L’invasion de l’Ukraine par la Russie a sonné la fin de la récréation pour les oligarques proches de Vladimir Poutine. Le gel de leurs avoirs par l’Union européenne, le Royaume-Uni et les États-Unis ne sera pas sans d’importantes répercussions dans le football. À Monaco, Dmitri Rybolovlev échappe pour l’heure aux sanctions. Mais Roman Abramovitch s’est déjà carapaté de Chelsea. Détenteur de la Champions League, le club le plus chic de Londres, qui joue ce mercredi à Lille, arrive déguenillé, symbolisant la fragilité d’un monde aux bien mauvaises fréquentations.
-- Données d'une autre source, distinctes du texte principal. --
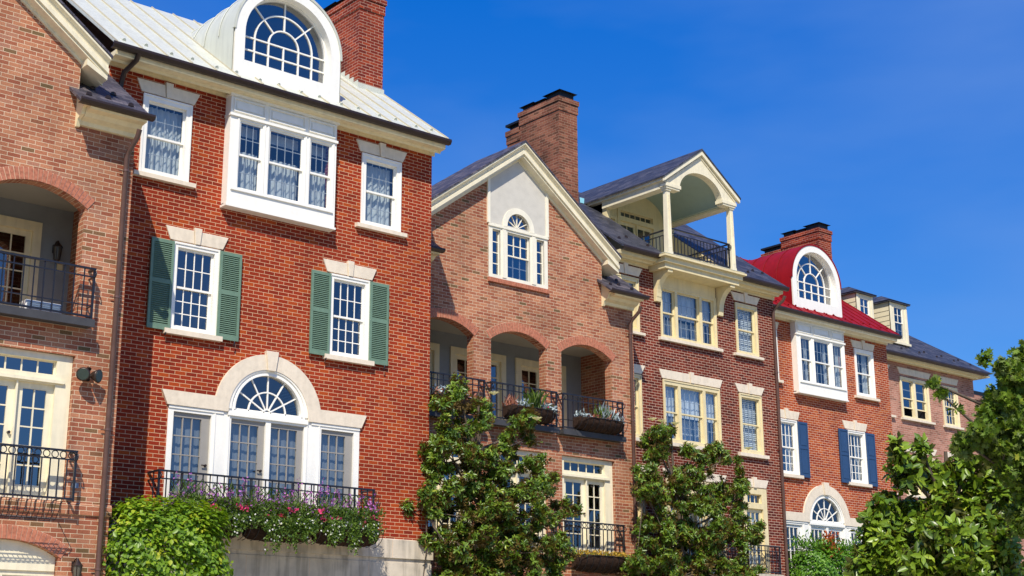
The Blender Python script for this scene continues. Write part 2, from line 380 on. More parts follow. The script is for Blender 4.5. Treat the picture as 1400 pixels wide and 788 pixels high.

Ni fleurs, ni couronnes, ni larmes : le « Chelsky » de Roman Abramovitch n’est plus. C’est son spectre qui s’avance vers le stade Pierre-Mauroy de Lille avec son cortège de mercenaires façon Michael Jackson dans Thriller. Dans quelques semaines, ceux-ci iront vendre leur talent sous de nouvelles latitudes comme d’autres promènent leur Kalachnikov de par le monde. L’Histoire a parfois des accélérations à la Kylian Mbappé. Le 29 mai dernier, à Porto, les hydrocarbures russes l’emportaient sur ceux des Émirats arabes unis en finale de l’UEFA Champions League – pour les non-initiés, Chelsea battait Manchester City – et l’Europe était sous le charme slave du beau Roman. Neuf mois plus tard, l’ouverture de la chasse aux oligarques suite à l’invasion de l’Ukraine a fait du quinqua flamboyant un vulgaire interdit bancaire et de Chelsea une victime collatérale des missiles de Vladimir Poutine.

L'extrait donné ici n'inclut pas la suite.